Nós reconhecemos que há sim, também entre os partidos pequenos, aqueles que se prestam a esta prática no Congresso e nas campanhas eleitorais. No entanto, a forma de acabar com isso não pode ser a punição de partidos que não tem, em absoluto, esta prática, como o PSTU, por exemplo. Basta tomar as coisas pela sua razão de ser: o tempo de TV é destinado aos partidos para que os mesmos apresentem suas candidaturas e suas propostas à população. Em nosso país, a forma através da qual os partidos levam sua proposta à população é apresentando candidaturas, e pedindo o voto nelas.

Pois bem, se um partido não apresenta candidaturas próprias para um determinado cargo – seja para presidência da República, seja para governador, seja para senador – então ele não terá direito ao tempo de TV. O tempo de TV, então, seria distribuído entre os partidos que apresentarem candidaturas.

Isso não tira o direito de um partido apoiar a candidatura de outro, se isso lhe parecer o melhor a fazer. Ou seja, se um partido quer apoiar outro, por proximidade política, por uma determinada avaliação da conjuntura, etc., poderá perfeitamente fazê-lo. Apenas isso não somaria tempo nenhum à candidatura a ser apoiada, pois, ao não lançar seu próprio candidato, o partido perde o direito a ter tempo na TV. Assim, os acordos efetivamente políticos seriam permitidos. Comércio, não.

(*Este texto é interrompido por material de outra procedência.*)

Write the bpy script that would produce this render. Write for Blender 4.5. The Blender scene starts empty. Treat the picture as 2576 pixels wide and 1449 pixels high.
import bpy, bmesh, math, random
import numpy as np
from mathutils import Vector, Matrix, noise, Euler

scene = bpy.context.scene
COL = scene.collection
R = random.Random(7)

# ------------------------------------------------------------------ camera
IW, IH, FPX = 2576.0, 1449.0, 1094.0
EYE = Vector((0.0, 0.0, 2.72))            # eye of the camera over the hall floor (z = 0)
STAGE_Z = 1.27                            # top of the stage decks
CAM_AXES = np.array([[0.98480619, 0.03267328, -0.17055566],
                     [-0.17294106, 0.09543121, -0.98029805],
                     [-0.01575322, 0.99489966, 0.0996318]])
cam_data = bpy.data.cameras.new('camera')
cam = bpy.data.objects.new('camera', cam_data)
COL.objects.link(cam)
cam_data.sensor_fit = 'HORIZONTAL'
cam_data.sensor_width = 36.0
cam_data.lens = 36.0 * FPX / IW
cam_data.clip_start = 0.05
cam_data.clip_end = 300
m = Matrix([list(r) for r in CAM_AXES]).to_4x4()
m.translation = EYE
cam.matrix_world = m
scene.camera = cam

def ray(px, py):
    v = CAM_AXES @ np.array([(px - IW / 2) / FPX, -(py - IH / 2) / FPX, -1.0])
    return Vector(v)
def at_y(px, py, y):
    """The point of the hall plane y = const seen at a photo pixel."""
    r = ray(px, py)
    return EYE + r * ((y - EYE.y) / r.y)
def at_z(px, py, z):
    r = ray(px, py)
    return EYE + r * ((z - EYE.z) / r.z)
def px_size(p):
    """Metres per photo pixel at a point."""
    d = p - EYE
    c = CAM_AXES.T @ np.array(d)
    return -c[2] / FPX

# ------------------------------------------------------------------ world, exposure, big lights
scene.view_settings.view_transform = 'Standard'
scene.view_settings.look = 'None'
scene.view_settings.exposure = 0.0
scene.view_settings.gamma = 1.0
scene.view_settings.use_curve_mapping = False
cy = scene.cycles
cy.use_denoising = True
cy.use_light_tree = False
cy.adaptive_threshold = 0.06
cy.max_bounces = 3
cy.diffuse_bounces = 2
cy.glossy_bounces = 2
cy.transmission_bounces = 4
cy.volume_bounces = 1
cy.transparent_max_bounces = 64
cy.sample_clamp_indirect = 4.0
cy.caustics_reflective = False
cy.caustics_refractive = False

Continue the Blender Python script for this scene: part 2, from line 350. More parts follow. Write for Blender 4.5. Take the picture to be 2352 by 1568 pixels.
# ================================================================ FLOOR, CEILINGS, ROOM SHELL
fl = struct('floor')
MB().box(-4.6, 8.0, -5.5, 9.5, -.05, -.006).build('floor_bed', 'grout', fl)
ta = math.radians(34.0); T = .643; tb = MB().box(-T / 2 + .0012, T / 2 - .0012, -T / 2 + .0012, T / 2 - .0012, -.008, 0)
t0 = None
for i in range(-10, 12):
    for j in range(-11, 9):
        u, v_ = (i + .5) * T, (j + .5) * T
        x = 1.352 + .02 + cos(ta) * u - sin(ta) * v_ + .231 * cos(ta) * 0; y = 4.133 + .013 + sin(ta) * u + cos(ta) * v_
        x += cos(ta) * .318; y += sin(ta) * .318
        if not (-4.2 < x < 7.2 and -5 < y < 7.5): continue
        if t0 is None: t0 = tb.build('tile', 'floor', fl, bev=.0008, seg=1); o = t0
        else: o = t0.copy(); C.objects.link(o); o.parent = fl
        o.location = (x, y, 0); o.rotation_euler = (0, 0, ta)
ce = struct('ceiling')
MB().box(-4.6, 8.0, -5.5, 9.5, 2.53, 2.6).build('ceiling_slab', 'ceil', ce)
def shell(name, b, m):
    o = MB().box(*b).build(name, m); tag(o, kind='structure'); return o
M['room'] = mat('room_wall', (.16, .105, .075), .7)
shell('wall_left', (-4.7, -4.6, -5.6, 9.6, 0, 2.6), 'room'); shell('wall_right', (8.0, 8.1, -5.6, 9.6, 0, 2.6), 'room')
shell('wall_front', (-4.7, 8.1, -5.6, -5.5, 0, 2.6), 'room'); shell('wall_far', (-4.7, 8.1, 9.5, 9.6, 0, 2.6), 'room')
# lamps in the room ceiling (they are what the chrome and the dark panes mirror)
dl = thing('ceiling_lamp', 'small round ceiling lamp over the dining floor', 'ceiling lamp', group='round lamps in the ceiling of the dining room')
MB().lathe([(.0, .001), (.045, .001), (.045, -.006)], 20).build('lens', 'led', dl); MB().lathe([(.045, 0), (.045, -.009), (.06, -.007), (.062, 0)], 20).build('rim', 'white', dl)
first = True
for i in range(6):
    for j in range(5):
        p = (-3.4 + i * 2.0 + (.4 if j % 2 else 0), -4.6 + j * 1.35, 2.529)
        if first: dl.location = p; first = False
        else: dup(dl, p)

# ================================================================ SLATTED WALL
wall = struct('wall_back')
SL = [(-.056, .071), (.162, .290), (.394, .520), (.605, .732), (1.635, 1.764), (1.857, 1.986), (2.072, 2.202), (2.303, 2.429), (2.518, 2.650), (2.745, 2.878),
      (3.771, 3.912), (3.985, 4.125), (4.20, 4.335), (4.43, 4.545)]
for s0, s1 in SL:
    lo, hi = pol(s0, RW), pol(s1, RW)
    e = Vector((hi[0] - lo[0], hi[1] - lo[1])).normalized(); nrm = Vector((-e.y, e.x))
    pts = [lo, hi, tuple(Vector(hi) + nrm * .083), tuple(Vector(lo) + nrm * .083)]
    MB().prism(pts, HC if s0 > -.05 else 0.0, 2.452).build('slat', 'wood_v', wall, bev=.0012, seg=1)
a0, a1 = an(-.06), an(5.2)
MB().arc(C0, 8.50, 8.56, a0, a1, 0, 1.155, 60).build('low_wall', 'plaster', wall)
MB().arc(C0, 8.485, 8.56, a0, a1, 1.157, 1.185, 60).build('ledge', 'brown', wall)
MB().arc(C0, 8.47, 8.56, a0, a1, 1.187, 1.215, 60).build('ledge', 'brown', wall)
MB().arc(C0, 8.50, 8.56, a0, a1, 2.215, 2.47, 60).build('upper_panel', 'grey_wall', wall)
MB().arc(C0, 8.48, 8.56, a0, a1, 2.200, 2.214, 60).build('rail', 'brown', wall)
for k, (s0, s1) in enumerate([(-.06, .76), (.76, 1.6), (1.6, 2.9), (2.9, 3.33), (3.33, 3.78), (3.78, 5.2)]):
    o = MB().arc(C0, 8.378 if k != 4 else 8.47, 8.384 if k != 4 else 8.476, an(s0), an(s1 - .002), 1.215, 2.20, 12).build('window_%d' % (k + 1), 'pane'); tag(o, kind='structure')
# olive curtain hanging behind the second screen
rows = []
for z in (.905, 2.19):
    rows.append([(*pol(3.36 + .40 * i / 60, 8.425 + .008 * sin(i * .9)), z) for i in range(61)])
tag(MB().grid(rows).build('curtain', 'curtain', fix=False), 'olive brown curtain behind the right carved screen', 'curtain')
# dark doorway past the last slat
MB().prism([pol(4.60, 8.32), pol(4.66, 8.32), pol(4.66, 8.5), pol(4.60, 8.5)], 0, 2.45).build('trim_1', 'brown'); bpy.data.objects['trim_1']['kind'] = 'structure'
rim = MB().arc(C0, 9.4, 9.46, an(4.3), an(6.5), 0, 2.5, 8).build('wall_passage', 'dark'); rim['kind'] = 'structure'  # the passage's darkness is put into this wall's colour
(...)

Este princípio acabaria com o comércio de tempo de TV, ao mesmo tempo que se manteria o direito assegurado na Constituição Federal aos partidos, de acesso a tempo na TV para apresentar suas candidaturas e propostas à população.

Isso, sem falar que seria de bom tom corrigir a imensa desigualdade existente hoje na distribuição do tempo de TV. É preciso buscar um critério que assegure mais igualdade entre as diversas candidaturas.

Assim, se tomarmos a sério o argumento que se esgrime para apoiar esta medida na (mal) chamada reforma política, as medidas deveriam caminhar em outro sentido. Acima, está uma alternativa concreta.